There's a game element (element X) that is hated by one group and liked by another group: (element X) brings Group 1 happiness and brings Group 2 unhappiness.
What (element X) is doesn't matter. It's functionally irrelevant.
Keeping (element X) makes Group 1 happy but also makes Group 2 unhappy. Removing (element X) means that Group 1 is no longer happy and Group 2 is no longer unhappy. However, it does not mean Group 1 is unhappy, as they simply become less happy, or -at worst- neutral.

This is always the case, providing no one group has a vast majority. It applies if the audience is split event, if both groups are large minorities, or even if both groups are just small minorities and the majority has no opinion on the matter.

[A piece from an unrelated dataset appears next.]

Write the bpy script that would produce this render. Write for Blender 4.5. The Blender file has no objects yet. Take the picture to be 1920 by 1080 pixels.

Again, what (element X) is has no impact on the argument. You can replace (element X) with Damage on a Miss, lasting wounds, negative racial stat modifiers, sexist/sexy art, or even THACO.

There are some exceptions, such as balance. Perfect balance might make one group unhappy, but adding imbalance will move the other group right to unhappy. But this is more the result of balance not being a single element but a sliding scale, with either extreme being problematic.

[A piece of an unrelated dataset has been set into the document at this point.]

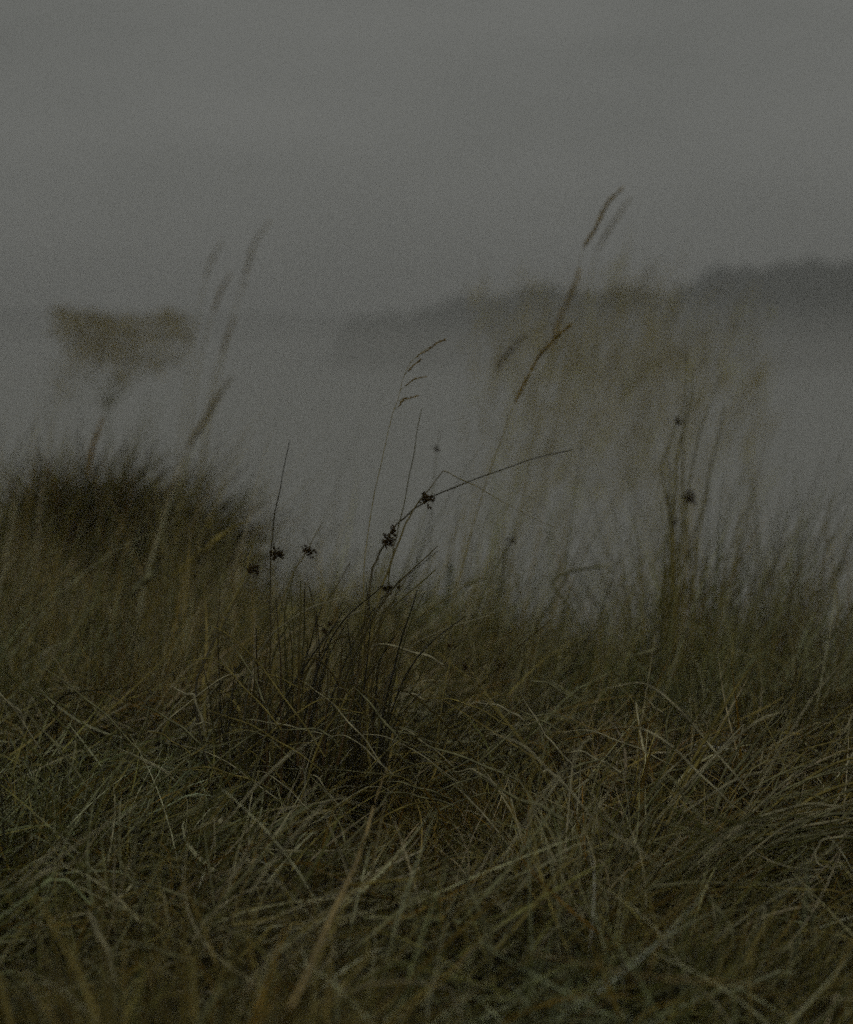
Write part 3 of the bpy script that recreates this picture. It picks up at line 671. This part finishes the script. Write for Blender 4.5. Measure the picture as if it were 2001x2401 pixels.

You can't make everyone happy. That's impossible. But you can try make as many people content and satisfied as possible. You can try to make as few people unhappy as possible. Just giving up on people, abandoning a portion of your audience, should be avoided whenever possible.
 


Obryn

Hero
You can't make everyone happy. That's impossible. But you can try make as many people content and satisfied as possible. You can try to make as few people unhappy as possible. Just giving up on people, abandoning a portion of your audience, should be avoided whenever possible.
I disagree that this should be the guiding force behind any game design. That's just that dumb pizza analogy reworded into generic, non-pizza terms. It rests on a number of assumptions - among them that the designers' vision of their game is less valuable than that of their (supposed) fans.

Your goal when designing a game should be to design the best game you can, full stop. Designing a game to please your loudest objectors results in a bland, shapeless mess.